“Chi lavora a Milano è milanese”, sono secoli che con questa affermazione del vescovo Ariberto del 1100 la città di Milano ha organizzato i processi di inclusione. Dal lavoro si diramavano poi le strutture del welfare. Assistenza, mercati e a prezzi regolati e poi nel tempo il latte per i bambini, la rete elettrica, le case popolari. Oggi la sfida viene ancora da lì. Se il lavoro non assicura più l’accesso alla casa, alla salute ed ai servizi indispensabili come rispondere?

Il sostegno

Già dieci anni fa comune, camera di commercio con Cgil, Cisl e Uil hanno dato vita alla Fondazione Welfare Ambrosiano per rispondere alle difficoltà di quella fascia di lavoratori che sono troppo ricchi per accedere all’assistenza ma non arrivano a coprire i bisogni di base. Come da tradizione milanese non si è puntato ad allargare l’assistenzialismo, ma si è cercato un modello che permettesse di intervenire con sostegni temporanei per restituire capacità di autonomia a una realtà di microcredito sociale unica in Italia.

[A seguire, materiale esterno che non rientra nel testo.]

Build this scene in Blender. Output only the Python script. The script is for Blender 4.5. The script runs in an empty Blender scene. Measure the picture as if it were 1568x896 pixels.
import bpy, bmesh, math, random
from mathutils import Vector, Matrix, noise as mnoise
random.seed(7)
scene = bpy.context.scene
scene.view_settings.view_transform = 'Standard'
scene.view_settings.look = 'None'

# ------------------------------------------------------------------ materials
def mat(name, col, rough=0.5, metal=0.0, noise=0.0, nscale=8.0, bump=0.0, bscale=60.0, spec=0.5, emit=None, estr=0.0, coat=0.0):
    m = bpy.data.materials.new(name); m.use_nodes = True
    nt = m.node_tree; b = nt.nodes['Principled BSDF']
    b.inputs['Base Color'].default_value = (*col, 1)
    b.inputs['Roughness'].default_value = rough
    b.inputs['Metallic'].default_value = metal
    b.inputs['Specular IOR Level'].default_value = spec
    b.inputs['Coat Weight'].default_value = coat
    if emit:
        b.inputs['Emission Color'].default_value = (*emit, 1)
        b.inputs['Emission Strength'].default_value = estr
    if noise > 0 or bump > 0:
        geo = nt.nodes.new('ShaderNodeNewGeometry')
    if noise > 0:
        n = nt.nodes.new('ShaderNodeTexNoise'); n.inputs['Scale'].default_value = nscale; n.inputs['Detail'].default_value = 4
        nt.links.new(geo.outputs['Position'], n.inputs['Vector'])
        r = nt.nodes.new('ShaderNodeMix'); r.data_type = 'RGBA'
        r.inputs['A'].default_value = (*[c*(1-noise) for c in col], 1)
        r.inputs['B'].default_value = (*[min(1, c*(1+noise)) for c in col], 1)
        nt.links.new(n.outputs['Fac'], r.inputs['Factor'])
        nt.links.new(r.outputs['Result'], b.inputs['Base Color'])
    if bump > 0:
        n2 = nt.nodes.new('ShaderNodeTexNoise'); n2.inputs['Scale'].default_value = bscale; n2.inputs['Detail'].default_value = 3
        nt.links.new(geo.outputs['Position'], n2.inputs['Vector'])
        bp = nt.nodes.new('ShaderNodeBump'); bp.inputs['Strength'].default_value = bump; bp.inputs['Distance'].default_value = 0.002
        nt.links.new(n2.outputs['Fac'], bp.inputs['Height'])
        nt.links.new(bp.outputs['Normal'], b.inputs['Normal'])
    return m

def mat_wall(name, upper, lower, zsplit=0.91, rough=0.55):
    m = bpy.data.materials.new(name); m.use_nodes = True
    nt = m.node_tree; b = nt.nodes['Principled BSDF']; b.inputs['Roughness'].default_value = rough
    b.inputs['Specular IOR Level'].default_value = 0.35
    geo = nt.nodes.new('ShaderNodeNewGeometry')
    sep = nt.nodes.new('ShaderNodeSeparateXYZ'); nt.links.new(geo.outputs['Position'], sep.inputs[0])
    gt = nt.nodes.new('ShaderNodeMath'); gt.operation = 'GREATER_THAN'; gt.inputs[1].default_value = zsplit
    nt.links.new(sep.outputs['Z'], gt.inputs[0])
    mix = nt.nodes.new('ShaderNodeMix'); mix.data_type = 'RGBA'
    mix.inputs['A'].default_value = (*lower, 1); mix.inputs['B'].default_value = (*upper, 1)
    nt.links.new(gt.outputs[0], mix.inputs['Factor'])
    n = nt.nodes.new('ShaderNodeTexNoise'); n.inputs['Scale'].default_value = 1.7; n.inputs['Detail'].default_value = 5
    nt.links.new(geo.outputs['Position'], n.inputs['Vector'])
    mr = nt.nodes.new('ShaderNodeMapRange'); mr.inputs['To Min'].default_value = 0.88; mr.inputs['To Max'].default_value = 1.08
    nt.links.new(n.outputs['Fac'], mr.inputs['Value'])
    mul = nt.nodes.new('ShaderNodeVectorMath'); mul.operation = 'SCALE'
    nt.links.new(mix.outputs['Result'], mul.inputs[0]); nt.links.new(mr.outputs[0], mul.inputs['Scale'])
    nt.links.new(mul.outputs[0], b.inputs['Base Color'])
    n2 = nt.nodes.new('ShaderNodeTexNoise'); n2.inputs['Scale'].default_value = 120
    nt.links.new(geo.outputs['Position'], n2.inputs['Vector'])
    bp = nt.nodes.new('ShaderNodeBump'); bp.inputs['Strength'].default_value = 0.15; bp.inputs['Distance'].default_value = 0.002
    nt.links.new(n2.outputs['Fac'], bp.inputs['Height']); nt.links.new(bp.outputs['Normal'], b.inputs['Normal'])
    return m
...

Oltre la crisi dell’assistenza sociale

Ma la crisi dei salari ha ampliato il numero di chi non ce la fa e ampliato la fascia dei bisogni. La sfida per il sistema del welfare milanese va oltre la fascia della assistenza sociale e diventa quella di interventi territoriali capaci di restituire al lavoro il valore che ha sempre significato per la città. Il grande mondo del terzo settore con le iniziative capaci di intercettare le nuove povertà, le parti sociali con la ripresa della contrattazione territoriale, indicano una strada che richiede una regia politica.